Ecology without Nature or Ontology without History?

Subject, Environment and Historicity in Timothy Morton.

Authors

  • Renzo Nuti Università degli Studi di Padova

DOI:

https://doi.org/10.13130/2239-5474/16630

Keywords:

ecology, Morton, hyperobjects, ecomimesis, ontology of the environment, ontological turn, history, subject, critique

Abstract

Timothy Morton’s philosophical work is set within the framework of the general rethinking of the relationship between the human subject and the environment – and thus of the human itself - which ecological science has been imposing with an ever greater urgency. Since Hyperobjects (2013), however, Morton has joined that broad and heterogeneous trend, often labelled «new materialism», which over the last decade, although in different ways, has increasingly understood this rethinking process as an eminently ontological speculation.
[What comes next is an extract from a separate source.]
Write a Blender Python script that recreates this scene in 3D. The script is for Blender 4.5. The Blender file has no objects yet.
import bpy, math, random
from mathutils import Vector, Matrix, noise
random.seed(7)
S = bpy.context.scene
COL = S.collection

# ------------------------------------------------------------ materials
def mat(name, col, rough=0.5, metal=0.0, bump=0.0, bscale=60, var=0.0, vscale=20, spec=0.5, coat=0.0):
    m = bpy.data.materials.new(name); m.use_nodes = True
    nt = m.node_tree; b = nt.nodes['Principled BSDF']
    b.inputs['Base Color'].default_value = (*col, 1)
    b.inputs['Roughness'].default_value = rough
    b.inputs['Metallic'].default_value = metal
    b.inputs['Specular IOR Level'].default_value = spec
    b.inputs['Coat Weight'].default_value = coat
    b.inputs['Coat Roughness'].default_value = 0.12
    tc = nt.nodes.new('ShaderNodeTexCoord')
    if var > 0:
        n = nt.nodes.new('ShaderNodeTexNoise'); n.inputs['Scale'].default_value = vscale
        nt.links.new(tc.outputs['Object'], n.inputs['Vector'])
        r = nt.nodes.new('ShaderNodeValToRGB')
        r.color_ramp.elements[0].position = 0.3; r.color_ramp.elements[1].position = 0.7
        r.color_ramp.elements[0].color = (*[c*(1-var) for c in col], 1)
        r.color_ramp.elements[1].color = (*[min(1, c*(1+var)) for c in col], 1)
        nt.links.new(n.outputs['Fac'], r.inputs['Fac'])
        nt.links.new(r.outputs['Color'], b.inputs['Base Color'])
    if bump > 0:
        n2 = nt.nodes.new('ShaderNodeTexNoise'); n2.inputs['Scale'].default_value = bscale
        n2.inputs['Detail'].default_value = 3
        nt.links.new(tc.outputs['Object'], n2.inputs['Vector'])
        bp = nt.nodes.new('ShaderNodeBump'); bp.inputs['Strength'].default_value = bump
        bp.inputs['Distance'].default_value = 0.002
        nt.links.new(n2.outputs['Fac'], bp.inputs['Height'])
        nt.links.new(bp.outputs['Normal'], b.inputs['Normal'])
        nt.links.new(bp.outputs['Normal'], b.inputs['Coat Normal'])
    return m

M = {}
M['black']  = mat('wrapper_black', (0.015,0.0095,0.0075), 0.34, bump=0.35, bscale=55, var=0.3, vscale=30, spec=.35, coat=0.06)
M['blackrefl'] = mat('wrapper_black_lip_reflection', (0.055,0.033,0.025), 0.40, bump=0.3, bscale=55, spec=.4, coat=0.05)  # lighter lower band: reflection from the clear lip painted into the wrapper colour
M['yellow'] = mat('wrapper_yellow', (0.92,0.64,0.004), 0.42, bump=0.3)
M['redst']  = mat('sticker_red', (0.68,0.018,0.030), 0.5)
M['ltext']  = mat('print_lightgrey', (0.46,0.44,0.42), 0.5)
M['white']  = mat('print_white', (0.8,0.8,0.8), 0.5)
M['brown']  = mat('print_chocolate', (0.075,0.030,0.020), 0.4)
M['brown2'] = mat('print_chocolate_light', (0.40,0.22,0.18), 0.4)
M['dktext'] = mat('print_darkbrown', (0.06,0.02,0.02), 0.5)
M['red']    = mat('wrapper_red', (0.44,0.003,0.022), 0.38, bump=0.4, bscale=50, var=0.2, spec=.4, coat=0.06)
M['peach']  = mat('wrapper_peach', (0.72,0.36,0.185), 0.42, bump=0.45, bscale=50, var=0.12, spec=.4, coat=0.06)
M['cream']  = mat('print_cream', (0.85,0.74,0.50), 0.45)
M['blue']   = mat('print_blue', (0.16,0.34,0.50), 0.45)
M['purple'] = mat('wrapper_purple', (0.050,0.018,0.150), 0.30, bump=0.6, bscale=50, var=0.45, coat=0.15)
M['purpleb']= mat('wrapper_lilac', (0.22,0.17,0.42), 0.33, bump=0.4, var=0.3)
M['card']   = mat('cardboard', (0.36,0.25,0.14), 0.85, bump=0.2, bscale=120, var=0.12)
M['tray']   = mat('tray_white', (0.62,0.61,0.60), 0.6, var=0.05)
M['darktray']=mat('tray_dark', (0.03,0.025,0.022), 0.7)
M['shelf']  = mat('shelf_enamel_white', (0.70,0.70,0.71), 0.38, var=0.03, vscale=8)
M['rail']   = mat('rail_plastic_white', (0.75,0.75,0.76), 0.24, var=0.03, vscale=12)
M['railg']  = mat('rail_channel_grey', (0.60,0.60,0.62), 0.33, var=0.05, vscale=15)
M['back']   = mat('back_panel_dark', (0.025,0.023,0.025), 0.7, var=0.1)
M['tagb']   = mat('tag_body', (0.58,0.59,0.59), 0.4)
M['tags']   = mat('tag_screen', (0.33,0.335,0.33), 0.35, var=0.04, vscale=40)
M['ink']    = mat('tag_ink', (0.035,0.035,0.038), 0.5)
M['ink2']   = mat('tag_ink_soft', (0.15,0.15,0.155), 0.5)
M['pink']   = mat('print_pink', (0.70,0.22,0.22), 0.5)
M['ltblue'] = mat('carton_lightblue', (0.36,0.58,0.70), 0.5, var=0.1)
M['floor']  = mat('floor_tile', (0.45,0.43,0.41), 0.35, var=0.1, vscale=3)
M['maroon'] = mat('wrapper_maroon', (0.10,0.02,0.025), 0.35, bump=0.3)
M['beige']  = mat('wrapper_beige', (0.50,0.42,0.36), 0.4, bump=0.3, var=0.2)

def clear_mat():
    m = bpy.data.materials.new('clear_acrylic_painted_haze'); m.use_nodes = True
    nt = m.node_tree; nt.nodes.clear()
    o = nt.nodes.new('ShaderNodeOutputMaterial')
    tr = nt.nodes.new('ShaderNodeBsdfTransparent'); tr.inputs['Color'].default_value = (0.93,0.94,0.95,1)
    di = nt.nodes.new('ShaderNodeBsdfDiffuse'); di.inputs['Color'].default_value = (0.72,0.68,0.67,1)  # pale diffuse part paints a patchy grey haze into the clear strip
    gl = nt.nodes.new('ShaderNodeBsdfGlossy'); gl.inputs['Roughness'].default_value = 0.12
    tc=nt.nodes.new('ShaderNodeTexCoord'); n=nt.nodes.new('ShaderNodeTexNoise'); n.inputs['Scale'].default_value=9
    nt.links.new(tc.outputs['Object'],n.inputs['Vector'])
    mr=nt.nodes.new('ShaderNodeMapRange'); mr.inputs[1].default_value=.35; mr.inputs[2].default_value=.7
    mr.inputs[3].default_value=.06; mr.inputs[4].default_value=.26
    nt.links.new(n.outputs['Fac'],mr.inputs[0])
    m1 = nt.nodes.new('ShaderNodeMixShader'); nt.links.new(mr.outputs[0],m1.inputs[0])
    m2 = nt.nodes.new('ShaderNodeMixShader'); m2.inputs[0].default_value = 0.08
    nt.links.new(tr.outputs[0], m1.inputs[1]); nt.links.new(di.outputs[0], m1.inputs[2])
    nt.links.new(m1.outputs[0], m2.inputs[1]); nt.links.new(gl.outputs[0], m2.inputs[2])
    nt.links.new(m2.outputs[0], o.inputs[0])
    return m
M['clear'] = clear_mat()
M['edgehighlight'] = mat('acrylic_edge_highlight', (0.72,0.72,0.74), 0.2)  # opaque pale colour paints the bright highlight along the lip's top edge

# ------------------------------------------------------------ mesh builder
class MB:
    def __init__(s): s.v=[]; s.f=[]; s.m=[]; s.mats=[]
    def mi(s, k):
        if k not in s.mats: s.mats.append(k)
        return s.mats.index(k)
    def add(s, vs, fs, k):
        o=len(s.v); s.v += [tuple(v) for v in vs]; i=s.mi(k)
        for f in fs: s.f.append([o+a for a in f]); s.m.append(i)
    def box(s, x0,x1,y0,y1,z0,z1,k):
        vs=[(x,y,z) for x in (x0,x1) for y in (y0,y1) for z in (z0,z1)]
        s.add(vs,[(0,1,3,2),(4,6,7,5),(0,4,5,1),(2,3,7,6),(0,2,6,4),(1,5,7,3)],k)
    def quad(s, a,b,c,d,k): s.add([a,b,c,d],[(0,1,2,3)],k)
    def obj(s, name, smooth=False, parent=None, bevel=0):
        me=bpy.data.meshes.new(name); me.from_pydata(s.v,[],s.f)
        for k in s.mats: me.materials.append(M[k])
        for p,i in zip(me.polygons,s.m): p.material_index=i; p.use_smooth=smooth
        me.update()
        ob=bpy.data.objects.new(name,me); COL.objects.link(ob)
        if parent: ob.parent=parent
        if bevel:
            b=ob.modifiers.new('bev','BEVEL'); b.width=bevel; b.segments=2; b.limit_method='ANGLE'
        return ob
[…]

According to new materialist perspectives, in other words, a renewed awareness of the mode of being of living beings and of their interconnections generally appears as the main route towards an «ecological» remoulding of subjectivity. Contrary to this ontological approach - and drawing from the critical-deconstructive one developed by Morton in his previous book Ecology Without Nature (2007) - in this article I intend to emphasize the need to ascribe constitutive value, also within the ecological thought, to the epistemic, linguistic and socio-political structures which are distinctive features of the human subject, and above all to the historical dimension which is their common denominator. The friction between Morton’s two texts thus allows us to focus on the inadequacy of every eco-philosophy which holds it possible to rethink the constitution of the human subject simply through the elaboration of a different ontology of the environment.